Paul Campos noted a few things that I was thinking about when it comes to political violence in America. The last serious attempt in a president or presidential candidate was the 1981 attack on Ronald Reagan, However, starting with JFK's assassination, we have the assassinations of his brother Robert and Martin Luther King within a few months of each other. We also have the attempts on the lives of George Wallace and two attempts on Gerald Ford by members of the Manson Family.
From 1981 2008, there have been roughly three major acts of political violence that I can think of. There was the Oklahoma City bombing, the attempt on Gabby Gifford's life and the shooting at the House Republican softball game. You could plausibly include the man who broke into Nancy Pelosi's house and beat her husband with a hammer.
In other words, from 1963-1981 we had a LOT of political violence in this country and around the world. I think there were multiple attempts - successful and not - on American ambassadors during that period, too. Hijackings were common, and most of them had political motives.
Going further back, FDR was shot at and nearly killed in the period between his election and inauguration in 1933. His cousin Teddy was shot on the way to giving a speech and Teddy himself had become president because of an assassin's bullet. McKinley as the third president to die at an assassin's hand from 1865 through 1901, joining Lincoln and Garfield.
So this has been a period where political violence has been unusually rare in American history. We did have the anthrax scare after 9/11 and there were a few Trumpist figures who were planning things like pipe bombings.
The biggest act of political violence since Oklahoma City and yesterday was January 6th.

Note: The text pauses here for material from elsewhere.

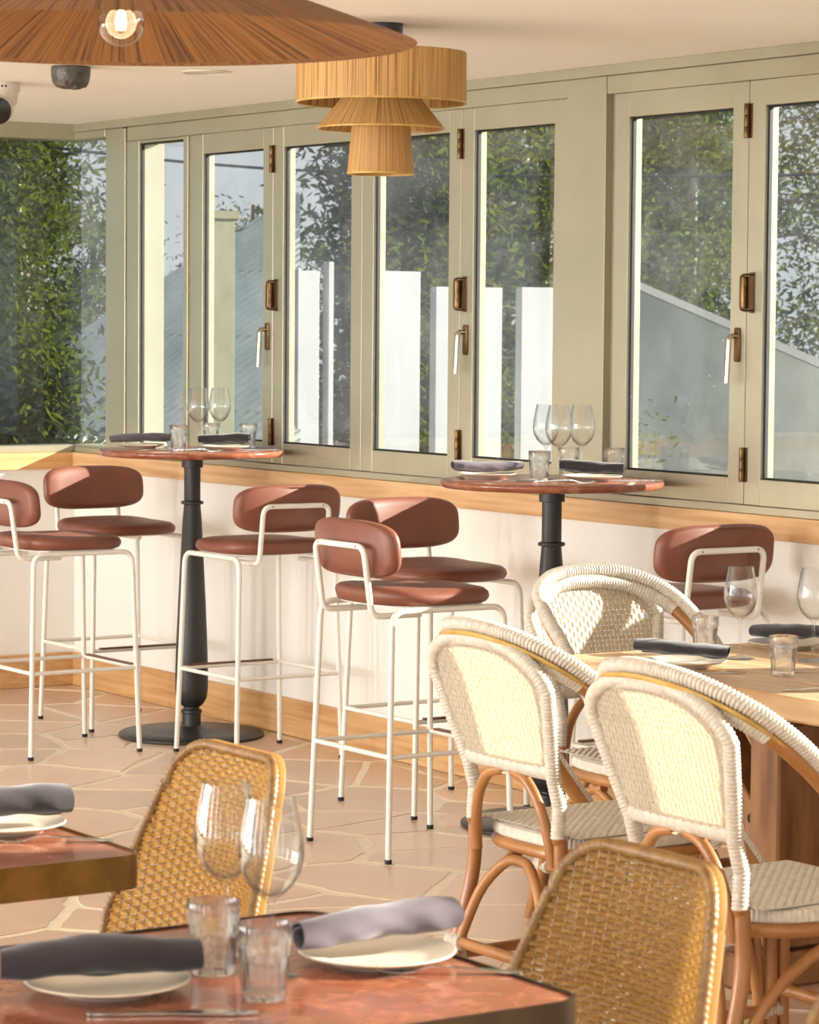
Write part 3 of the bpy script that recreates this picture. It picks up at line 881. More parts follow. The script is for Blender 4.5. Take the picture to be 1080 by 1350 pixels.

Historically speaking, I think we have to look at that attempt to overthrow the 2020 election as the beginning of a cycle of violence that we are in the midst of but has no clear endpoint or consistent theme. Hell, yesterday's shooter's motive might not even have been purely political. It might have been a dramatic suicide-by-cop whereby your death is invested with meaning because you killed a famous person - a sort of John Hinckley dynamic.
In a sane world, Biden and Trump would meet in the next few days and record a message asking for calm and pledging to resolve our differences via the ballot not the bullet. Of course, Trump won't do that, and it's unclear whether his reluctance will be noted, but perhaps nearly getting shot in the head will make him re-think his embrace of violence as a political tool to play with casually.
I'm not holding my breath that a new more sober Trump will emerge from this, but I am holding my breath for whatever the gods of chaos have in store for us next.
UPDATE: I forgot Charlottesville, the man killed trying to attack an FBI office in Cincinnati and the plan to kidnap Governor Gretchen Whitmer. But, again, this trend toward political violence has been a feature of the rise of Donald Trump.